Saturday, September 03, 2005


I have always looked at natural disasters and mass tragedy around the world and thanked God that it wasn't near me and didn't involve anyone I know. This week that all changed.

I was still on my road trip when the storm hit. I knew there was a hurricane coming, and that was about it. I didn't know the severity, I didn't know exactly where it was supposed to hit. It wasn't until Monday night/early Tuesday morning when I was driving back to Maine that I even realized anything major had happened, and even then I was so incoherent it didn't really register until Tuesday when I saw the news on in the wardroom. My first thought was oh my god. I know people there. My USNA roommate, Melanie, was born and raised in New Orleans, and about 80% of her family still lives there. Or at least did before last weekend. I immediately went to try to call her, text her, anything to get through to her, and finally, on Thursday afternoon, I heard back.

Everyone was out safely, thank God. One family had ridden out the storm, but had left before the levee broke on Monday. Unfortunately, the levee broke fairly close to where Mel's stepdad ony, his girlfriend, and his mother all live. None of her family think they have anything left, as anything that may have been spared by the floods was probably not spared by the looters.

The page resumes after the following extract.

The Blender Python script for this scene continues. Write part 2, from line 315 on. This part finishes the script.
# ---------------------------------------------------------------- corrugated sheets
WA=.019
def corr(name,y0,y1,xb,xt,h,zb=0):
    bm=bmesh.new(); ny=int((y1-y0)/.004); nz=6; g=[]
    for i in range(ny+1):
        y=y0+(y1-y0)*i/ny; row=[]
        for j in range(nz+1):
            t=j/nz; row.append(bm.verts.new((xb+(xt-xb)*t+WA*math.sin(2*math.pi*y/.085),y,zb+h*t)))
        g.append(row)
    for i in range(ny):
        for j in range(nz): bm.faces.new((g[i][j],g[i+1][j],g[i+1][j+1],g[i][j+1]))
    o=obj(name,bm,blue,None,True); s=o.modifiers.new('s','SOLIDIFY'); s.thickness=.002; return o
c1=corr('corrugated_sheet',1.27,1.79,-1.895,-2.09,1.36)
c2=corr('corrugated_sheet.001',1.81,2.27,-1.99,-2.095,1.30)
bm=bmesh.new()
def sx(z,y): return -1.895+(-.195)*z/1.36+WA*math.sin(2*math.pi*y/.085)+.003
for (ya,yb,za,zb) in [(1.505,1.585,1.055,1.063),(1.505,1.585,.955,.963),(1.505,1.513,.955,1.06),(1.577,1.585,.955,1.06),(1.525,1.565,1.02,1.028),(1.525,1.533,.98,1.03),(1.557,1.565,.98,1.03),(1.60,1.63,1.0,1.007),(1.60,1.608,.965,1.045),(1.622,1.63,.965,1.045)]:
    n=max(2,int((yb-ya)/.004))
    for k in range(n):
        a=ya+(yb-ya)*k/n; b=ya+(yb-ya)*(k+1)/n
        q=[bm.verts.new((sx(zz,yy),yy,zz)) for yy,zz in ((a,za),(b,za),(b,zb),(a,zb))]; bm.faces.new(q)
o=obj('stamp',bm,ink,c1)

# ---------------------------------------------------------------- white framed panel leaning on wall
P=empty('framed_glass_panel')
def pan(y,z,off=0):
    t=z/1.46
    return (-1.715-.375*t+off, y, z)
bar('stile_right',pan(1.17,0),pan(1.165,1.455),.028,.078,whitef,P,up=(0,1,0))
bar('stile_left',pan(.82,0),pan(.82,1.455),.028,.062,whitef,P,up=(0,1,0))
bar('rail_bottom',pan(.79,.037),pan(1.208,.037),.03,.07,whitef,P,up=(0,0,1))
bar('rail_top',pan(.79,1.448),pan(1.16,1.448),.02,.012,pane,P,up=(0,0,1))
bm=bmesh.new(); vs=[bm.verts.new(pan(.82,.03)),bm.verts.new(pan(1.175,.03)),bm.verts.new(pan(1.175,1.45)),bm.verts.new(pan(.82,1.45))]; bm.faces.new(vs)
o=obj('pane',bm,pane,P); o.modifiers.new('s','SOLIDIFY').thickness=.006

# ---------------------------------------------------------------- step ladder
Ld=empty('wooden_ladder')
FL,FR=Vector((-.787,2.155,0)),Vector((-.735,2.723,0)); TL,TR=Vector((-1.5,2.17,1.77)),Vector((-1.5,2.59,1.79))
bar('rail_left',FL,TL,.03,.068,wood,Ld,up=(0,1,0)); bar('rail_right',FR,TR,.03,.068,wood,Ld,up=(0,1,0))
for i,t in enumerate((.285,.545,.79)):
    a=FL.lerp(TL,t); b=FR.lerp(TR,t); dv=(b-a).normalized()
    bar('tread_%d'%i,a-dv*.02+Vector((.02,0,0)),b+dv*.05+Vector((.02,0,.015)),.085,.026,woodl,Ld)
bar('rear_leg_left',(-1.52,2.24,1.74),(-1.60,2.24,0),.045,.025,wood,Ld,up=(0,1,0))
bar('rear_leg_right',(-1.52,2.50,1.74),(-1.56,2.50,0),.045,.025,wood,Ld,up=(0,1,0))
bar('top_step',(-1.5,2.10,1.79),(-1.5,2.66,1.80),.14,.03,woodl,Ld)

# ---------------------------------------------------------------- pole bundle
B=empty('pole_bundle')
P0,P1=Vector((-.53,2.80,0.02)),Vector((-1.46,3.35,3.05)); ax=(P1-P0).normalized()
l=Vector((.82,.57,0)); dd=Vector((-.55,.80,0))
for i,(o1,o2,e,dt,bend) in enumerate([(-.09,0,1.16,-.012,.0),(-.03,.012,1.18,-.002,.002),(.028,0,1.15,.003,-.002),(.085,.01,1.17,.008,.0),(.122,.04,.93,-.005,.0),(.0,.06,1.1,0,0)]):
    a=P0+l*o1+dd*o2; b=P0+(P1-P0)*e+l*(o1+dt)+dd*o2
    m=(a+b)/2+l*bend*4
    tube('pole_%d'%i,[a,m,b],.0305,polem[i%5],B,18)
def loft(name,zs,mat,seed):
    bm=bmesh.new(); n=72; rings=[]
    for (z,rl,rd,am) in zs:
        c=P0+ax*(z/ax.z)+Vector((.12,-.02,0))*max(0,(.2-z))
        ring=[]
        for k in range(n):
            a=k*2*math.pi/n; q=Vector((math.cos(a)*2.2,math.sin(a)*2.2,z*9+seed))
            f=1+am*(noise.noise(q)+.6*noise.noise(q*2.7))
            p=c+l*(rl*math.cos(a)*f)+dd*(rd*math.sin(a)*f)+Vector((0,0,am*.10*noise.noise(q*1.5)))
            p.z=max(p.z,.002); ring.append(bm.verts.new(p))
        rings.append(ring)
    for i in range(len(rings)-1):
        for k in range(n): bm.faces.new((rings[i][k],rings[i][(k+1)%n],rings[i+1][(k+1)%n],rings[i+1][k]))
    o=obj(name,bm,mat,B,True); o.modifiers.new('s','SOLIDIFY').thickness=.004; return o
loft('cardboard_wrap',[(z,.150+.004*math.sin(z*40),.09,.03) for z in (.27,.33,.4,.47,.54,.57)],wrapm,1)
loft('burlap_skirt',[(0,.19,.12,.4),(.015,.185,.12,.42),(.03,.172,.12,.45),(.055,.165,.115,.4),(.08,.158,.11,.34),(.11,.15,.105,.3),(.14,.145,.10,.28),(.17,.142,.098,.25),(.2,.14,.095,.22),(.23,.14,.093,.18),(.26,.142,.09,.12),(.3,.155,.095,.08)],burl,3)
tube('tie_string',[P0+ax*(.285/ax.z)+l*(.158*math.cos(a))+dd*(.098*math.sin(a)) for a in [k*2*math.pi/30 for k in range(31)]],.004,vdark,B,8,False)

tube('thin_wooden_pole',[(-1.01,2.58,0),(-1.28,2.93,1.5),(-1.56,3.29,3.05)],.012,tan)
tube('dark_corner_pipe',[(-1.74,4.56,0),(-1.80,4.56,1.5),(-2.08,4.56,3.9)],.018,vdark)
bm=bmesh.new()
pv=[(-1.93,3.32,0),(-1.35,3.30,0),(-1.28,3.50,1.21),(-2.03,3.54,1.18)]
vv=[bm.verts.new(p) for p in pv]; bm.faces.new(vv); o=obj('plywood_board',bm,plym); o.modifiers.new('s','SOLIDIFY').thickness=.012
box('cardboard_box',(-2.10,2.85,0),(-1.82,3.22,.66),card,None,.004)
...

But they are the lucky ones. They had the means and the common sense to get out. They have insurance, so that someday, months from now, when they are finally able to go back in and assess the damage, they can rebuild, they can start over. They have family outside of New Orleans that loves them and will take care of them until that time starts. My thoughts and prayers are with them, but even more so for those who are much less fortunate. Those who truly believe they did not know the levee could break. Those who had no way to get out of New Orleans before the storm, and nowhere to go if they did. Those, who by losing all of their physical possessions, have lost all hope because they can never rebuild. And, most of all, those who have lost loved ones. Those who were not able to get out at all.

New Orleans was one of my favorite places in the world, and it saddens me to see it in the state that it is in now. All I can do to help now is make a donation. Others can volunteer to go help, others can knit quilts and clothes. I ask everyone to do what they can. This is us, this is our nation, our home, our people. If we can take care of the rest of the world as we have in the past, this should be easy.

1 comment:

Mollina said...

We do have to take care of our own. It saddens me to think that we can reach out and take care of others so easily around the world, much easier than our own brothers and sisters in our own country. I forgot Mel is from New Orleans. She and her family are in my prayers. "The rains came down and the floods came up." All we can do is pray, and pray that this disaster will bring people closer to God, b/c He's the only one who can bring the city out of this horrible tragedy with any kind of hope. No amount of money can do that.